Credo che i delitti accaduti nel nuorese e in Sardegna in questi ultimi mesi rispecchino perciò il clima generale di disorientamento sociale diffuso non solo nella società sarda. Sono cifre rispettabili capaci di impensierire il cittadino che vive su un territorio penalizzato dalla continua assenza dello Stato e delle istituzioni, testimone di eventi che nella sua analisi sono ingenuamente ritenuti prodotto esclusivo di quella comunità. Così non è. Noi sardi soffriamo di complessi che sono in gran parte atavici, ma è ora di capire che la vecchia società patriarcale, individualista ed immobile, è stata da tempo sostituita da una Sardegna collettiva e in movimento, nei valori e nei disvalori. I principi dell’onore, del coraggio, della disciplina, della lealtà, della fedeltà alla parola data, sono favole romantiche. Non siamo né migliori né peggiori degli altri. Il sardo che delinque produce fenomeni di turbamento sociale uguali a quelli prodotti da tutti gli altri uomini che delinquono in tutte le parti del mondo. Questo imperativo basterebbe a rimuovere lo stato di inferiorità e di commiserazione che il sardo ha di se stesso nei confronti degli altri. Siamo uguali agli altri nel bene e nel male. Esistono differenze che appartengono all’ambiente, alla cultura, al carattere, che modificano i tempi, le modalità dell’azione e delle scelte, conservando minime differenze fisiologiche, non sostanziali, che non consentono di attribuire una peculiare diversità al “fenomeno”. Tutti apparteniamo alla grande società che ha fatto della violenza il suo verbo e la sua predicazione, vuoi con l’egoismo, vuoi con le guerre vuoi con le azioni della criminalità.

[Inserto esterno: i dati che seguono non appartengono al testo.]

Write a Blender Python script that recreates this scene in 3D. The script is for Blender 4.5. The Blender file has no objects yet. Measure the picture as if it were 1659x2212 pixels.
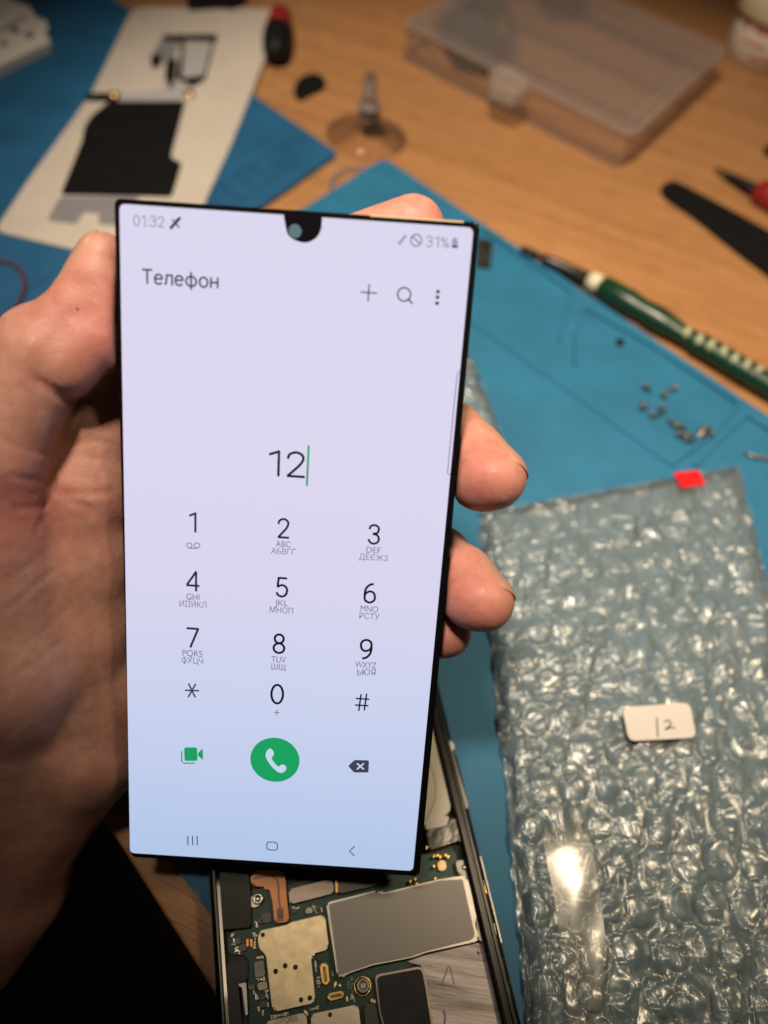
import bpy, bmesh, math, random
import numpy as np
from mathutils import Matrix, Vector

random.seed(4)
rng = np.random.default_rng(11)
sc = bpy.context.scene
C = sc.collection
U = 0.01                                   # everything below is written in centimetres

# ------------------------------------------------------------------ camera geometry
CX, CY, F = 829.5, 1106.0, 1662.0          # photograph measured on a 1659 x 2212 grid
HC = 22.0                                  # lens height over the desk, cm
RW = np.array([[0.98349006, 0.18096217, 0.0],
               [0.14742555, -0.80122582, 0.57991627],
               [0.10494291, -0.57034189, -0.81467608]])   # camera (right, down, forward) -> world
CAM = np.array([0, 0, HC])

def c2w(p):
    return np.asarray(p, float) @ RW.T + CAM
def CP(px, py, d):
    "camera-space point (cm) seen at px, py at depth d"
    return np.array([(px - CX) / F * d, (py - CY) / F * d, d])
def D(px, py, z=0.0):
    "point of the horizontal plane at height z seen at px, py"
    d = RW @ np.array([px - CX, py - CY, F])
    return CAM + d * ((z - HC) / d[2])

cd = bpy.data.cameras.new('camera')
cam = bpy.data.objects.new('camera', cd)
C.objects.link(cam)
m = Matrix.Identity(4)
for i in range(3):
    m[i][0] = RW[i, 0]; m[i][1] = -RW[i, 1]; m[i][2] = -RW[i, 2]
m[2][3] = HC * U
cam.matrix_world = m
cd.sensor_width = 36.0
cd.lens = 36.0 * F / 2212
cd.clip_start = 0.01
cd.clip_end = 50
cd.dof.use_dof = True
cd.dof.focus_distance = 0.172
cd.dof.aperture_fstop = cd.lens / 3.8
sc.camera = cam

# ------------------------------------------------------------------ light
w = bpy.data.worlds.new('World'); sc.world = w; w.use_nodes = True
bgn = w.node_tree.nodes['Background']
bgn.inputs[0].default_value = (1.0, 0.84, 0.66, 1)
bgn.inputs[1].default_value = 0.022

def lamp(name, loc, aim, power, radius, angle, blend, col):
    l = bpy.data.lights.new(name, 'SPOT')
    l.energy = power; l.shadow_soft_size = radius * U; l.color = col
    l.spot_size = math.radians(angle); l.spot_blend = blend
    o = bpy.data.objects.new(name, l); C.objects.link(o)
    o.location = Vector(loc) * U
    o.rotation_euler = (Vector(aim) - Vector(loc)).to_track_quat('-Z', 'Y').to_euler()
    return o
LAMP = (18.5, 16.0, 46.0)
lamp('desk_lamp', LAMP, (10, 20, 0), 5.8, 4.6, 60, 0.9, (1.0, 0.79, 0.52))
lamp('ceiling_lamp', (-14, 8, 75), (3, 32, 0), 35.0, 6.0, 44.5, 0.7, (1.0, 0.82, 0.63))

sc.view_settings.view_transform = 'Standard'
sc.view_settings.look = 'None'
sc.view_settings.exposure = 0.0
sc.view_settings.gamma = 1.0
sc.cycles.use_denoising = True
sc.cycles.max_bounces = 10
sc.cycles.transparent_max_bounces = 24
sc.cycles.caustics_reflective = False
sc.cycles.caustics_refractive = False
sc.cycles.sample_clamp_indirect = 4.0

# ------------------------------------------------------------------ materials
def s2l(r, g, b):
    f = lambda c: c / 12.92 if c <= .04045 else ((c + .055) / 1.055) ** 2.4
    return tuple(f(x / 255) for x in (r, g, b))

def mat(name, col, rough=.5, metal=0., spec=.5, var=0., vscale=200., bump=0., bscale=900., coat=0., stretch=None, trans=0., sss=0.):
    M = bpy.data.materials.new(name); M.use_nodes = True
    nt = M.node_tree; N = nt.nodes; L = nt.links
    b = N['Principled BSDF']
    b.inputs['Base Color'].default_value = (*col, 1)
    b.inputs['Roughness'].default_value = rough
    b.inputs['Metallic'].default_value = metal
    b.inputs['Specular IOR Level'].default_value = spec
    b.inputs['Coat Weight'].default_value = coat
    b.inputs['Transmission Weight'].default_value = trans
    if sss:
        b.inputs['Subsurface Weight'].default_value = sss
        b.inputs['Subsurface Radius'].default_value = (.004, .002, .001)
        b.inputs['Subsurface Scale'].default_value = 1
    if var or bump:
        tc = N.new('ShaderNodeTexCoord'); mp = N.new('ShaderNodeMapping')
        L.new(tc.outputs['Object'], mp.inputs[0])
        if stretch: 
            mp.inputs['Scale'].default_value = stretch[0]
            mp.inputs['Rotation'].default_value = (0, 0, stretch[1])
        if var:
            n = N.new('ShaderNodeTexNoise'); n.inputs['Scale'].default_value = vscale; n.inputs['Detail'].default_value = 6
            L.new(mp.outputs[0], n.inputs['Vector'])
            r = N.new('ShaderNodeValToRGB')
            r.color_ramp.elements[0].position = .3; r.color_ramp.elements[1].position = .7
            r.color_ramp.elements[0].color = (*[c * (1 - var) for c in col], 1)
            r.color_ramp.elements[1].color = (*[min(1, c * (1 + var)) for c in col], 1)
            L.new(n.outputs[0], r.inputs[0]); L.new(r.outputs[0], b.inputs['Base Color'])
            mr = N.new('ShaderNodeMapRange'); mr.inputs[3].default_value = rough * (1 - .3 * var); mr.inputs[4].default_value = min(1, rough * (1 + .5 * var))
            L.new(n.outputs[0], mr.inputs[0]); L.new(mr.outputs[0], b.inputs['Roughness'])
        if bump:
            n2 = N.new('ShaderNodeTexNoise'); n2.inputs['Scale'].default_value = bscale; n2.inputs['Detail'].default_value = 4
            L.new(mp.outputs[0], n2.inputs['Vector'])
            bp = N.new('ShaderNodeBump'); bp.inputs['Strength'].default_value = bump; bp.inputs['Distance'].default_value = .0004
            L.new(n2.outputs[0], bp.inputs['Height']); L.new(bp.outputs[0], b.inputs['Normal'])
    return M

def emat(name, col, s=1.0):
    M = bpy.data.materials.new(name); M.use_nodes = True
    b = M.node_tree.nodes['Principled BSDF']
    b.inputs['Base Color'].default_value = (.004, .004, .005, 1)
    b.inputs['Roughness'].default_value = .15
    b.inputs['Specular IOR Level'].default_value = .2
    b.inputs['Emission Color'].default_value = (*col, 1)
    b.inputs['Emission Strength'].default_value = s
    return M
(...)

Certo l’isolamento isolano (il bisticcio è cercato) pesa sulla nostra psicologia e sul nostro carattere. In questo senso, ma non tutti, siamo malamente individualisti, con tutti i guai che comporta l’individualismo, come orgoglio mal piazzato. L’individualismo ci spinge a considerazioni ingiustamente sottovalutanti e la disunione è la nostra prima impronta.
Vi è però qualche vantaggio; in Sardegna non esiste ancora l’associazione a delinquere che impone un vincolo duraturo, aggregante, omertoso, ma si delinque ugualmente. Le compagini delittuose si uniscono occasionalmente per consumare un delitto, poi si sciolgono spesso per non più riformarsi. La vendetta, come altrove, è però impeccabilmente razionale.

Potrei concludere affermando che forse noi sardi abbiamo un modo diverso di essere italiani, ma nessun sardo accetterebbe di essere considerato straniero in Italia; perciò, come tutti gli altri, sappiamo essere italiani nel bene e nel male. La nostra sardità è anch’essa un’espressione universale.